Christine Cohen Park


Christine Cohen Park grew up in Sussex. After receiving an MA from the University of Sussex she worked at André Deutsch, then as a literary agent with MBA Literary Agents, before turning to fiction. Her first novels Joining the Grown-ups and The Househusband were published by Heinemann and well received. Her anthology Close Company, co-edited with Caroline Heaton, published by Virago, was selected as one of the ten best women’s books for 1992. It was followed by Caught in a Story, also with Caroline Heaton.
Christine lived in British Columbia for a decade, most of it on a remote island on the approach to Desolation Sound, on the edge of wilderness. The community’s struggles to protect their fragile eco-systems from the onslaught of logging, commercial interests and tourism, fed into the story of the island she told in A Key to Lock Out Cougars, published in association with the Cortes Archive Centre. Similar themes are explored in her short story Echoes From the Wilderness: The Jewish Quarterly 2002 .

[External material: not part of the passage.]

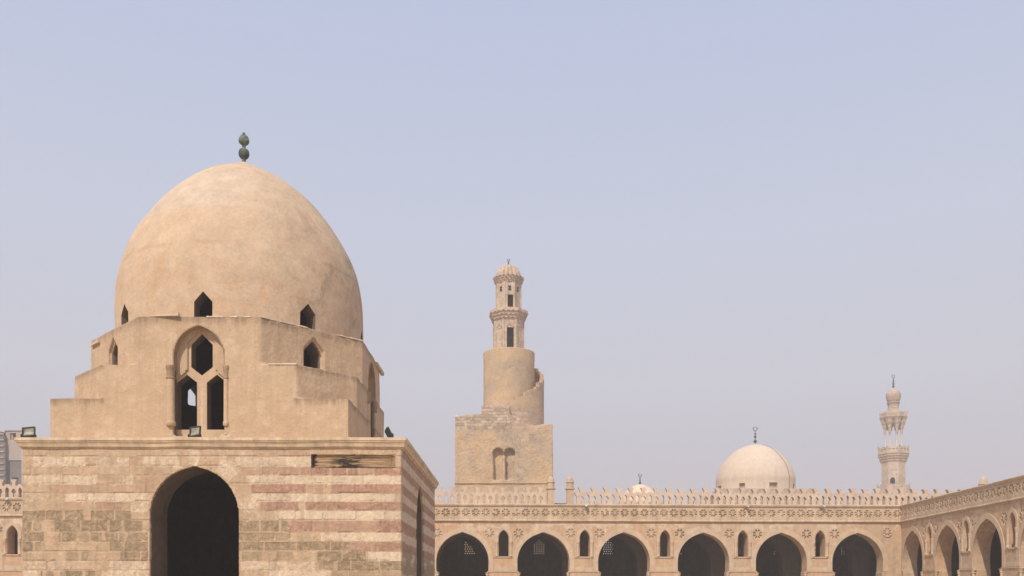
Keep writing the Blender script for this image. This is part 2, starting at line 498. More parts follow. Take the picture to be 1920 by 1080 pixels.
def mat_wood():
    t = NT('scorched_weathered_wood')
    g = t.noise(1, 7, 0.7, v=t.vmul(t.pos, (1.6, 4, 22)))
    c = t.mix(t.step(g, 0.35, 0.65), (0.25, 0.155, 0.085), (0.55, 0.385, 0.225))
    burn = t.noise(1, 5, 0.65, v=t.vmul(t.pos, (1.1, 1, 4.5)), dist=0.5)
    m1 = t.mul(t.step(t.math('ABSOLUTE', t.sub(t.x, -6.05)), 0.85, 0.25), t.step(burn, 0.47, 0.56))
    m2 = t.step(t.add(t.x, t.mul(burn, 0.5)), -6.88, -7.02)
    c = t.mix(t.math('MAXIMUM', m1, m2), c, (0.05, 0.036, 0.026))
    t.bump(g, 0.03)
    return t.done(c, 0.85)
M_wood = mat_wood()

def mat_ablaq():
    """limestone courses; the 'courses' attribute carries red / pale / weathered amounts of each block"""
    t = NT('banded_limestone')
    at = t.t.nodes.new('ShaderNodeAttribute'); at.attribute_name = 'courses'
    sp = t.t.nodes.new('ShaderNodeSeparateColor'); t.t.links.new(at.outputs['Color'], sp.inputs[0])
    red_a, pale_a, wea_a = sp.outputs
    n1 = t.noise(0.55, 6, 0.6); n2 = t.noise(2.4, 9, 0.68); n3 = t.noise(7.0, 7, 0.72, dist=0.7); n4 = t.noise(4.2, 8, 0.7, v=t.vmul(t.pos, (0.7, 0.7, 1.9))); n5 = t.noise(20, 5, 0.7)
    st = t.noise(1.0, 6, 0.7, v=t.vmul(t.pos, (4.2, 4.2, 0.35)))
    mott = t.mul(t.sub(t.add(t.mul(n3, 0.6), t.mul(n4, 0.6)), 0.6), 1.9)
    plaster = t.mix(t.step(n1, 0.40, 0.60), (0.575, 0.425, 0.285), (0.55, 0.385, 0.25))
    plaster = t.mix(t.mul(t.step(n4, 0.50, 0.66), 0.45), plaster, (0.63, 0.475, 0.335))
    orange = t.mul(t.step(t.noise(0.8, 6, 0.65, v=t.vmul(t.pos, (1.0, 1.0, 1.6))), 0.54, 0.68), 0.4)
    plaster = t.mix(orange, plaster, (0.54, 0.335, 0.21))
    pl = t.step(t.add(pale_a, t.mul(mott, 0.8)), 0.18, 0.66)
    col = t.mix(t.mul(pl, 0.9), plaster, t.mix(n3, (0.62, 0.47, 0.325), (0.80, 0.655, 0.49)))
    rd = t.step(t.add(red_a, t.mul(mott, 1.1)), 0.10, 0.98)
    rcol = t.mix(t.step(n3, 0.35, 0.65), (0.375, 0.20, 0.138), (0.49, 0.305, 0.215))
    col = t.mix(t.mul(rd, 0.9), col, rcol)
    we = t.step(t.add(wea_a, t.mul(mott, 0.55)), 0.28, 0.85)
    wcol = t.mix(t.step(n3, 0.34, 0.66), (0.265, 0.19, 0.12), (0.44, 0.33, 0.21))
    col = t.mix(t.mul(we, 0.92), col, wcol)
    tone = at.outputs['Alpha']
    crust = t.mul(t.step(n3, 0.585, 0.68), t.step(n2, 0.47, 0.60))
    col = t.mix(t.mul(crust, 0.6), col, (0.74, 0.60, 0.44))
    v = t.add(t.rng(n2, 0.25, 0.75, 0.88, 1.11), t.rng(st, 0.3, 0.7, -0.12, 0.10))
    v = t.add(v, t.rng(tone, 0, 1, -0.13, 0.06))
    v = t.add(v, t.rng(n3, 0.25, 0.75, -0.20, 0.15)); v = t.add(v, t.rng(n5, 0.3, 0.7, -0.09, 0.08))
    h = t.add(t.mul(n2, 0.5), t.add(t.mul(n3, 0.45), t.mul(n5, 0.2)))
    h = t.sub(h, t.mul(we, 0.25))
    h = t.add(h, t.mul(tone, 0.35))
    t.bump(h, 0.06)
    return t.done(t.scale_col(col, v))
M_ablaq = mat_ablaq()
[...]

After returning to England in 2000, Christine taught at Bath Spa, and then at Sussex University. She published short stories and prose pieces. A renewed interest in her Jewish roots, along with the drive to explore more deeply the conflict between Israelis and Palestinians were the joint triggers that led her to embark on her just-completed novel When We Change Our Minds. Following research trips to Israel and the Occupied Territories, she published Journal of A Wishy-Washy Liberal: Travelling through Israel and Palestine: Jewish Quarterly - 2014 and Pockets of Hope: European Judaism - 2017
Christine lives in Lewes, Sussex, with her partner and two dogs.